- Requirement -
Write out the material below again, unchanged.
** begin Information provided **
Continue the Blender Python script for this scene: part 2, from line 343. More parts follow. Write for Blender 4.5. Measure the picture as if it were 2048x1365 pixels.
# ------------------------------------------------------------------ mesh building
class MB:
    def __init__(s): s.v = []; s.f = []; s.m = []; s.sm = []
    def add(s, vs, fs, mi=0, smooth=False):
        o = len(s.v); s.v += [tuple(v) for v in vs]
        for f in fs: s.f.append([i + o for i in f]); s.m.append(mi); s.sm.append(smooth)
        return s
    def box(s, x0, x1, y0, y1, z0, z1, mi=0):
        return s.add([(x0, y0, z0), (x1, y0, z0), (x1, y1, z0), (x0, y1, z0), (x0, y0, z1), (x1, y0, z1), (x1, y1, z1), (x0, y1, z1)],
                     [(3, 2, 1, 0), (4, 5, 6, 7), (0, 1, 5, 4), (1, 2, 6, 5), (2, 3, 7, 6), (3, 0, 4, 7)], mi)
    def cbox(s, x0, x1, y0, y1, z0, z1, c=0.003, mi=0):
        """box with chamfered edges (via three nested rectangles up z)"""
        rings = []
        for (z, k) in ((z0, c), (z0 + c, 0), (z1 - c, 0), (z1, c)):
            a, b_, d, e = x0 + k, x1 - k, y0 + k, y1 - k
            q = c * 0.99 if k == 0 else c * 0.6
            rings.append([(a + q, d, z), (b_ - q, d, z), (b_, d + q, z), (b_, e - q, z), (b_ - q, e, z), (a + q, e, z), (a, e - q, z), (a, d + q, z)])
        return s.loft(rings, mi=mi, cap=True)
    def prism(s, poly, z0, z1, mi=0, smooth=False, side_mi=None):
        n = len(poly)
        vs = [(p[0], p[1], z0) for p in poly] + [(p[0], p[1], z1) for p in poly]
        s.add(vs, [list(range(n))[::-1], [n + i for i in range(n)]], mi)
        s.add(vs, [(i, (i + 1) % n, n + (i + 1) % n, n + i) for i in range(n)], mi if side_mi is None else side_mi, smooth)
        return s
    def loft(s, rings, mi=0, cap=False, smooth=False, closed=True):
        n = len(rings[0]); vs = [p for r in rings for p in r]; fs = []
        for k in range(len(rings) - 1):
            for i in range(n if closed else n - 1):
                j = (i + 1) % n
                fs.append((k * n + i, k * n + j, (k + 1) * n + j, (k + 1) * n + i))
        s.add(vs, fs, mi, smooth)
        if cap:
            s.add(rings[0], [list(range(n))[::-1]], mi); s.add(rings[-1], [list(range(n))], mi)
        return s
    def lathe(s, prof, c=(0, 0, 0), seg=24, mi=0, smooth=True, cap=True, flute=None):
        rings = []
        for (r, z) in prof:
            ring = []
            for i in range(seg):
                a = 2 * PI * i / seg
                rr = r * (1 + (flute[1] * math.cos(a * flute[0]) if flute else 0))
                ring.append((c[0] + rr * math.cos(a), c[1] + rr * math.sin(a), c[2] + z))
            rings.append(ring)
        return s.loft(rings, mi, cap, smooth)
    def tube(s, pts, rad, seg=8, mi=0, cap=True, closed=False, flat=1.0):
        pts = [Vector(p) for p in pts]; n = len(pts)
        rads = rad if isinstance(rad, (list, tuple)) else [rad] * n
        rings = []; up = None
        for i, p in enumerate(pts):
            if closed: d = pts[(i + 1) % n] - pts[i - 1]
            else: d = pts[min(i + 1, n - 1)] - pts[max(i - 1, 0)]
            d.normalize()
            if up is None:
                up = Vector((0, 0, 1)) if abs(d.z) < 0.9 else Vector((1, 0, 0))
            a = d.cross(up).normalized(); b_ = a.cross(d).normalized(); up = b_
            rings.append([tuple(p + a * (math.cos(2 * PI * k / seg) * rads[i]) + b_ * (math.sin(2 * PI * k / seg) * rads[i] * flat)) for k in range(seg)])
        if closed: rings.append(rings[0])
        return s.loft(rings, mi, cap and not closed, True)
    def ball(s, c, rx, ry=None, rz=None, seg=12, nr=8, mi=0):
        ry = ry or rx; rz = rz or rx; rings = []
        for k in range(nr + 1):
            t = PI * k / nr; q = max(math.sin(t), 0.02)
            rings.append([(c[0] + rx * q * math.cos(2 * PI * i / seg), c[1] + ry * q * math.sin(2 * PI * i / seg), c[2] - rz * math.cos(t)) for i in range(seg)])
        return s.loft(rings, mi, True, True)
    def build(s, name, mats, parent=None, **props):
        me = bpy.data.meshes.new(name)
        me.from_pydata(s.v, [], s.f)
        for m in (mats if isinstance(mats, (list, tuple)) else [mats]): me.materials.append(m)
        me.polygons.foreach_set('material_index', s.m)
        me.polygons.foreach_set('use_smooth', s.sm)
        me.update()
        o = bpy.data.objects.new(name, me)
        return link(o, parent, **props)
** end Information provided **
- Final result -
Continue the Blender Python script for this scene: part 2, from line 343. More parts follow. Write for Blender 4.5. Measure the picture as if it were 2048x1365 pixels.
# ------------------------------------------------------------------ mesh building
class MB:
    def __init__(s): s.v = []; s.f = []; s.m = []; s.sm = []
    def add(s, vs, fs, mi=0, smooth=False):
        o = len(s.v); s.v += [tuple(v) for v in vs]
        for f in fs: s.f.append([i + o for i in f]); s.m.append(mi); s.sm.append(smooth)
        return s
    def box(s, x0, x1, y0, y1, z0, z1, mi=0):
        return s.add([(x0, y0, z0), (x1, y0, z0), (x1, y1, z0), (x0, y1, z0), (x0, y0, z1), (x1, y0, z1), (x1, y1, z1), (x0, y1, z1)],
                     [(3, 2, 1, 0), (4, 5, 6, 7), (0, 1, 5, 4), (1, 2, 6, 5), (2, 3, 7, 6), (3, 0, 4, 7)], mi)
    def cbox(s, x0, x1, y0, y1, z0, z1, c=0.003, mi=0):
        """box with chamfered edges (via three nested rectangles up z)"""
        rings = []
        for (z, k) in ((z0, c), (z0 + c, 0), (z1 - c, 0), (z1, c)):
            a, b_, d, e = x0 + k, x1 - k, y0 + k, y1 - k
            q = c * 0.99 if k == 0 else c * 0.6
            rings.append([(a + q, d, z), (b_ - q, d, z), (b_, d + q, z), (b_, e - q, z), (b_ - q, e, z), (a + q, e, z), (a, e - q, z), (a, d + q, z)])
        return s.loft(rings, mi=mi, cap=True)
    def prism(s, poly, z0, z1, mi=0, smooth=False, side_mi=None):
        n = len(poly)
        vs = [(p[0], p[1], z0) for p in poly] + [(p[0], p[1], z1) for p in poly]
        s.add(vs, [list(range(n))[::-1], [n + i for i in range(n)]], mi)
        s.add(vs, [(i, (i + 1) % n, n + (i + 1) % n, n + i) for i in range(n)], mi if side_mi is None else side_mi, smooth)
        return s
    def loft(s, rings, mi=0, cap=False, smooth=False, closed=True):
        n = len(rings[0]); vs = [p for r in rings for p in r]; fs = []
        for k in range(len(rings) - 1):
            for i in range(n if closed else n - 1):
                j = (i + 1) % n
                fs.append((k * n + i, k * n + j, (k + 1) * n + j, (k + 1) * n + i))
        s.add(vs, fs, mi, smooth)
        if cap:
            s.add(rings[0], [list(range(n))[::-1]], mi); s.add(rings[-1], [list(range(n))], mi)
        return s
    def lathe(s, prof, c=(0, 0, 0), seg=24, mi=0, smooth=True, cap=True, flute=None):
        rings = []
        for (r, z) in prof:
            ring = []
            for i in range(seg):
                a = 2 * PI * i / seg
                rr = r * (1 + (flute[1] * math.cos(a * flute[0]) if flute else 0))
                ring.append((c[0] + rr * math.cos(a), c[1] + rr * math.sin(a), c[2] + z))
            rings.append(ring)
        return s.loft(rings, mi, cap, smooth)
    def tube(s, pts, rad, seg=8, mi=0, cap=True, closed=False, flat=1.0):
        pts = [Vector(p) for p in pts]; n = len(pts)
        rads = rad if isinstance(rad, (list, tuple)) else [rad] * n
        rings = []; up = None
        for i, p in enumerate(pts):
            if closed: d = pts[(i + 1) % n] - pts[i - 1]
            else: d = pts[min(i + 1, n - 1)] - pts[max(i - 1, 0)]
            d.normalize()
            if up is None:
                up = Vector((0, 0, 1)) if abs(d.z) < 0.9 else Vector((1, 0, 0))
            a = d.cross(up).normalized(); b_ = a.cross(d).normalized(); up = b_
            rings.append([tuple(p + a * (math.cos(2 * PI * k / seg) * rads[i]) + b_ * (math.sin(2 * PI * k / seg) * rads[i] * flat)) for k in range(seg)])
        if closed: rings.append(rings[0])
        return s.loft(rings, mi, cap and not closed, True)
    def ball(s, c, rx, ry=None, rz=None, seg=12, nr=8, mi=0):
        ry = ry or rx; rz = rz or rx; rings = []
        for k in range(nr + 1):
            t = PI * k / nr; q = max(math.sin(t), 0.02)
            rings.append([(c[0] + rx * q * math.cos(2 * PI * i / seg), c[1] + ry * q * math.sin(2 * PI * i / seg), c[2] - rz * math.cos(t)) for i in range(seg)])
        return s.loft(rings, mi, True, True)
    def build(s, name, mats, parent=None, **props):
        me = bpy.data.meshes.new(name)
        me.from_pydata(s.v, [], s.f)
        for m in (mats if isinstance(mats, (list, tuple)) else [mats]): me.materials.append(m)
        me.polygons.foreach_set('material_index', s.m)
        me.polygons.foreach_set('use_smooth', s.sm)
        me.update()
        o = bpy.data.objects.new(name, me)
        return link(o, parent, **props)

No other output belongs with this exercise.